Universal Business Language (UBL) is a library of standard electronic XML business documents such as purchase orders and invoices. UBL was developed by an OASIS Technical Committee with participation from a variety of industry data standards organizations. UBL is designed to plug directly into existing business, legal, auditing, and records management practices[1]. It is designed to eliminate the re-keying of data in existing fax- and paper-based business correspondence and provide an entry point into electronic commerce for small and medium-sized businesses.[2]
UBL version 2.0 was approved as an OASIS Committee Specification in October 2006 and has been publicly released. UBL is owned by OASIS and is currently available to all, with no royalty fees. The UBL library of business documents is a well-developed markup language with validators, authoring software, parsers and generators.[3]
UBL 2.0 traces its origins back to the EDI standards and other derived XML standards. In total there are 31 documents covering business needs in the phases of presale, ordering, delivery, invoicing and payment. [4]
As part of the Northern European cooperation on e-commerce and e-procurement, representatives from Denmark, Sweden, Norway, Finland, UK and Iceland have set up a working group for developing a Northern European subset of UBL 2.0 documents (NESUBL). The main focus of NES is to define the semantic use of UBL 2.0 as applied to specific business processes. To achieve this the UBL 2.0 standard is restricted on additional levels by using "profiles" that apply to defined business situations. The use of individual elements is specifically described to avoid conflicting interpretation. Additionally each country has developed guidelines that describe the application of the NESUBL subset to domestic business practices. The goal is to enable companies and institutions to implement e-commerce by agreeing to a specific profile and thus eliminate the need for bilateral implementation. Additional countries have shown interest in joining the work. The NESUBL subset was published in March 2007.[5]

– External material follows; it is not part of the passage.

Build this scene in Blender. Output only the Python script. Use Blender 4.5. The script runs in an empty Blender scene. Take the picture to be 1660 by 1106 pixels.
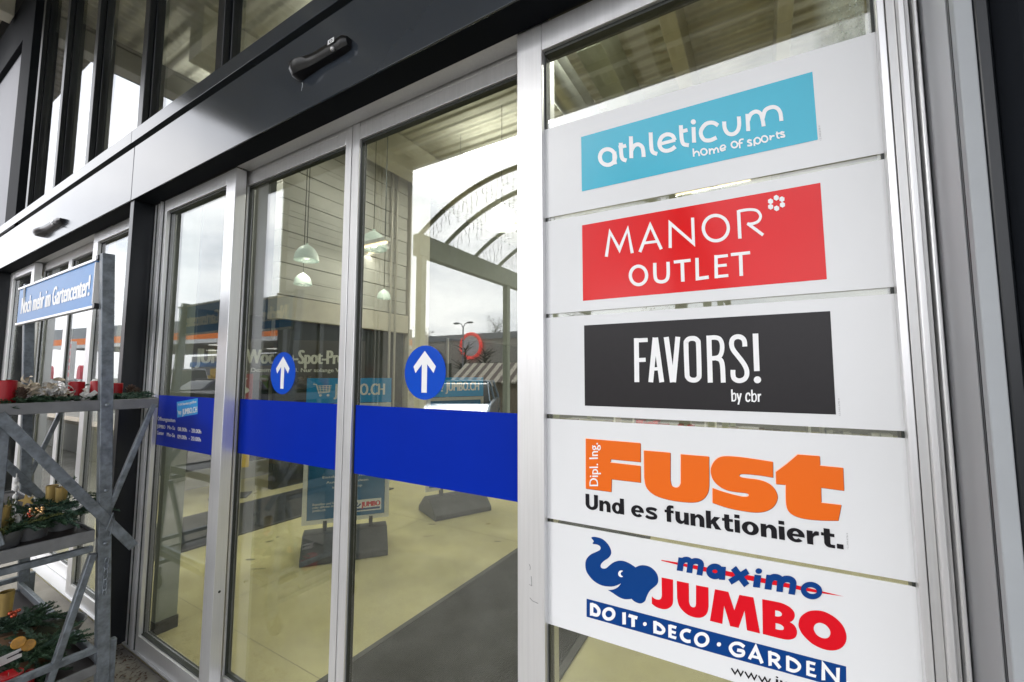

Since its publication, NESUBL subset has influenced government eProcurement initiatives across Europe, for example in Denmark, Sweden, Norway, Iceland, Holland, Turkey. It is also the basis for a eProcurement initiative, ePrior, by the European Commission, Directorate General's of the European Commission, starting with the Directorate General for Information Technology (DIGIT).[6]
An excellent analysis of Business Requirements for eInvoicing in a Public Procurement Context is available at [7]
Further development of NES has progressed over to CEN/BII workshop and will be the basis for the PEPPOL project, Pan European Public Procurement project.[8] [9]
The goal of PEPPOL is to run public procurement pilots across borders within the EU, based on harmonised procurement documents developed by CEN / BII workshop.[10]